Really?  After staring at me like an indignant 16-year-old with his arms folded for 5 minutes as if to say, “I’m not doing shit,” while I attempt to choke down my breakfast with the scent of vomit in the air, it took him less than 10 minutes to clean up.  I was livid.

That’s when the fun started.  That’s when he unleashed.  Overall, he was quite calm, but his words were more honest and lacked any inhibition.   He told me that my anger is out of control for a person my age, insinuating that despite my membership in the 30 and over club, my behavior, when angry, resembles that of a person who isn’t old enough to vote. 

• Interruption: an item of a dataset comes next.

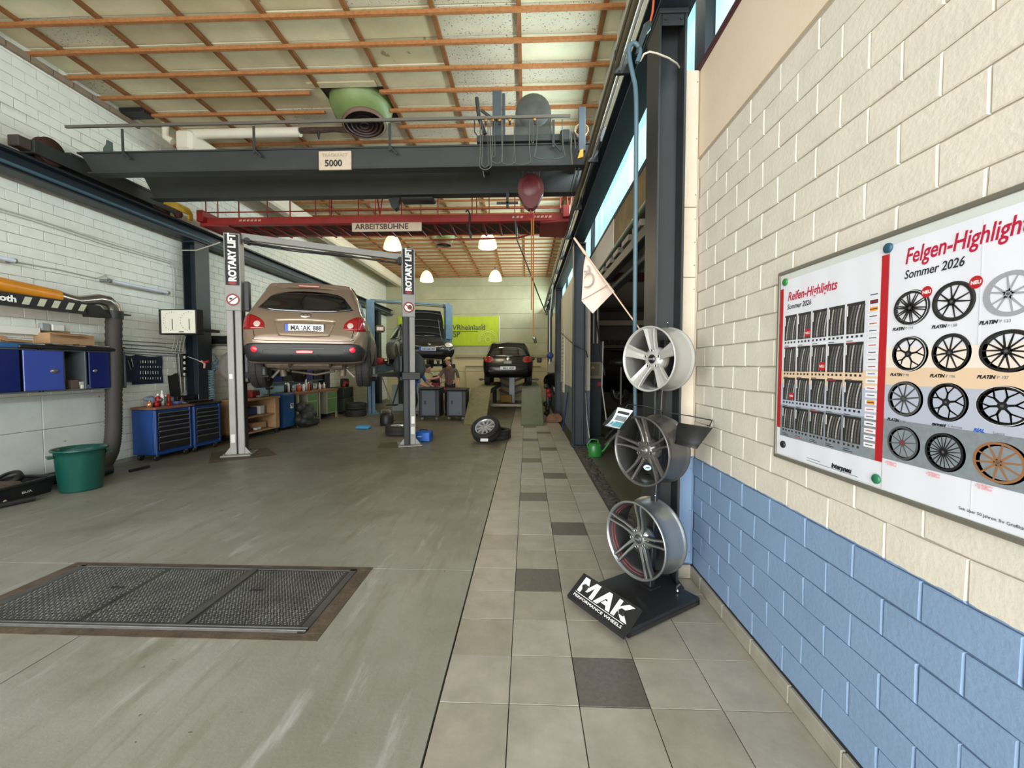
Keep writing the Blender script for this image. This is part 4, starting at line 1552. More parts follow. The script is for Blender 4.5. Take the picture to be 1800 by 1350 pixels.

Next, I was told that my anger is not healthy for the children we plan to have. My husband, having had similar experiences with his father, said he did not want our children growing up in the same type of environment. 

Yet all I heard was him comparing me to his father and almost repeating the same thing my mother has said about my anger over and over again after I blow up on her – “you’d better control that before you have kids.”  

Ugh.  The conversation takes another turn. Instead of blowing up more, I decide I’m too bloody tired and I start talking. 

My anger is my shield. It’s the only thing that’s worked for me.  I don’t know how to function without it.  I’ve been angry at so much for so long, I don’t know what it’s like to not be angry.  

I’m not sad, I’m irritated.
I’m not depressed, I’m agitated.
I’m not hurt, I’m pissed.

I purposely push everyone away. I get unnecessarily angry, I cuss – anything to drive people away. Why?  

Less Christmas presents. 

No, really – it’s easier than letting people in, letting them leave their mark, and them leaving anyway. This is not just men – this is everyone. My best friend sent me the sweetest email earlier this week telling me how much she appreciates my friendship and how much I mean to her. I have been praying that she and I would become close again after so much time apart (which was my fault).  

Guess what Alice did?  Guess. Haven’t checked my email in a week to confirm plans for us to hang out. Why? Because now she’s too close and I’m terrified. This is where I screw everything up.  This is it. Right here. I asked for it and now I’m going to screw it all up – again.  And I have no idea why and don’t know how to fix it. 

Same with the husband. How do I salvage 10 years of lost youth? How? And how does Linus give up his blanket? Can he? Can I? How do I lay down my sword during peacetime when I’ve got shell shock?